Franco Ferrari to lecture on private international law at the Hague Academy of International Law

Professor Franco Ferrari, director of the Center for Transnational Litigation, Arbitration and Commercial Law, has been invited to teach a course on private international law at the prestigious Hague Academy of International Law.

Founded in 1923, the Hague Academy is a center for research and teaching in public and private international law, with emphasis on further scientific and advanced studies of the legal aspects of international relations. Because the Academy does not have a permanent teaching staff, its scientific body, the Curatorium, invites academics, practitioners, diplomats, and others to give courses in the form of lectures.

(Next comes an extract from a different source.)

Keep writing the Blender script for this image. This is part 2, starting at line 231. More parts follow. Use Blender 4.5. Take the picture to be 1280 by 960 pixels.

The summer courses take place over six weeks, with private international law running during the second three-week session from the end of July until mid-August. The lectures are usually published in the Collected Courses of the Academy of International Law.

Ferrari joins other distinguished NYU Law faculty who have taught courses at the Hague Academy, including José Alvarez, Herbert and Rose Rubin Professor of International Law; Charles L. Denison Professor of Law Emeritus and Judicial Fellow Theodor Meron; Martin Lipton Professor of Law Linda Silberman; the late Thomas Franck, Murry and Ida Becker Professor of Law Emeritus, and the late Andreas Lowenfeld, Herbert and Rose Rubin Professor of International Law Emeritus, in addition to the center’s November scholar-in-residence Peter Trooboff.